Fonte: Contas económicas da agricultura do INE

Importa ainda realçar que a evolução mais favorável do rendimento dos produtores em 2016 face a 2015, foi reforçada pelo facto de o volume de mão-de-obra agrícola total ter, de acordo com a estimativa do INE, diminuído 6,5% no ano que agora termina, enquanto que esta redução foi de, apenas, 3,5% no ano passado.

Significa isto que, apesar de muito superior ao do ano de 2015, o acréscimo de rendimento dos produtos agrícolas em 2016 foi economicamente bastante menos sólido, uma vez que:

  • foi acompanhado por uma muito mais elevada perda de empregos agrícolas;
  • foi alcançado exclusivamente à custa de um aumento de 30 para 38% da sua dependência em relação aos pagamentos directos aos produtores em vigor, fruto do deferimento para 2016 de parte dos pagamentos relativos a 2015;
  • assentou numa evolução muito mais negativa, quer da produtividade do trabalho (-12,7% em 2016 face a +17,3% em 2015), quer da produtividade dos factores intermédios e de capital (-14,3% em 2016 face a +8,9% em 2015).

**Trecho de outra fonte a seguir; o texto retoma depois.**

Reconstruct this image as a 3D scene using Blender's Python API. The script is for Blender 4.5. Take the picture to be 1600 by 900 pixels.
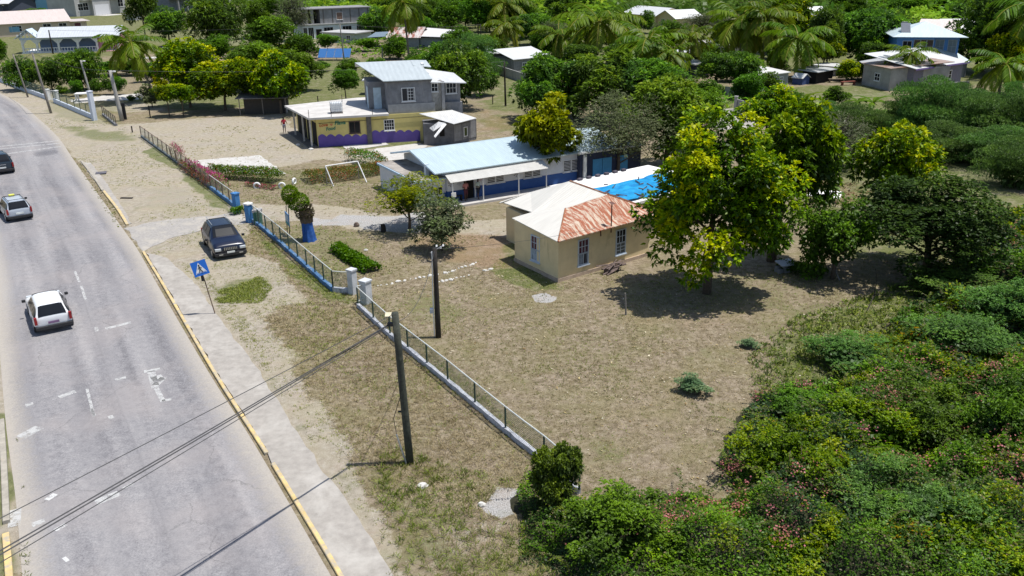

Para fazer realçar ainda mais a distorção introduzida pelo deferimento para 2016 dos pagamentos directos aos produtores devidos em 2015, fiz uma simulação dos rendimentos dos produtores agrícolas nos últimos dois anos, baseada naquilo que seria o mais provável, ou seja, na média dos valores entre 2015 e 2016, da qual resultou que:

  • em 2016 o rendimento dos produtores agrícolas teria sofrido um decréscimo de 3,7% e não o aumento de 5,8% estimado pelo INE;
  • em 2015 o rendimento dos produtores agrícolas teria tido um acréscimo de 6,7% e não, apenas, um aumento de 2,9%, como foi estimado pelo INE.

 

6. Por todos estes motivos, concluiria reafirmando que, apesar do titulo do destaque do INE de 13 de Dezembro (Rendimento da Actividade Agrícola deverá aumentar 5,8% em 2016) dar a entender o contrário, a agricultura portuguesa apresentou, em 2016, um dos piores resultados económicos da última década e meia e, nomeadamente, uma quebra muito acentuada em relação ao comportamento económico do sector no ano de 2015.